JPMorgan Chase & Co. (JPM) last month announced the $3.5 billion sale of its raw-materials trading unit to Mercuria Energy Group Ltd. and Morgan Stanley (MS) plans to sell its physical oil business to Russia’s OAO Rosneft. Goldman Sachs, Morgan Stanley, Barclays and JPMorgan were the biggest traders of commodity derivatives among banks, according to a Greenwich Associates survey last year.

“The more banks that exit commodities trading, the less competitive it becomes for the banks which stick with it,” Jeffery Harte, an analyst at Sandler O’Neill & Partners LP, said in a phone interview. Goldman Sachs has “the bigger franchise to be a winner. It now has a much bigger piece of a much smaller pie.”

Regulatory Pressure

Politicians and regulators have exerted pressure on banks to cut back their commodities business. The U.S. Federal Reserve said it’s considering new limits on trading and warehousing of physical commodities. Policy makers are seeking comment on ways to restrict ownership and trading of commodities such as oil, gas and aluminum by deposit-taking banks. New global capital requirements have also made it more expensive for banks to hold commodities.

Goldman Sachs Chief Executive Officer Lloyd C. Blankfein, who started his career at the firm in the J. Aron commodities unit, has said his company is committed to the division. President Gary Cohn and Chief Financial Officer Harvey Schwartz also started their Goldman Sachs careers in the J. Aron unit. Goldman Sachs and Morgan Stanley both said last week that revenue from commodities rose in the first quarter.

“Right now it feels like we’re starting to maybe see the beginnings of some marginal benefit of competitors exiting parts of our business that otherwise, quite frankly, they had charged in with excess,” Schwartz told reporters on a conference call last week. “The firms that are announcing exits from commodities, for example, they weren’t in those businesses in the ’90s. We got into commodities in 1981.”

Deutsche Bank

Michael DuVally, a spokesman for Goldman Sachs in New York, declined to make any additional comment on the bank’s plans for its commodities unit.

Germany’s Deutsche Bank AG said in December it would exit dedicated energy, agriculture, dry-bulk and industrial-metals trading, cutting about 200 jobs. Bank of America Corp. said in January it would dispose of its European power and gas inventory as opportunities shrink and increasing regulation curbs trading.

Goldman Sachs, which earned the most money from raw materials among the top 10 investment banks in 2012, ranked second last year and Morgan Stanley was third, analytics company Coalition Ltd. said in a report last month. Commodities revenue at the 10 largest banks slumped 18 percent to $4.5 billion in 2013 because of a “depressed client environment” and low volatility, Coalition estimated February.

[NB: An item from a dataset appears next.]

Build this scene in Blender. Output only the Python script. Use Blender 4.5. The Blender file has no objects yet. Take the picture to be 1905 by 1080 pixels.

Barclays has been encouraged to exit and shut some investment-bank activities as investors seek lower compensation at the unit. Revenue from fixed-income, currencies and commodities fell 17 percent to 5.54 billion pounds ($9.32 billion) in 2013, as central banks around the world started to withdraw their stimulus from the market, leading investors to shift to equities away from bonds.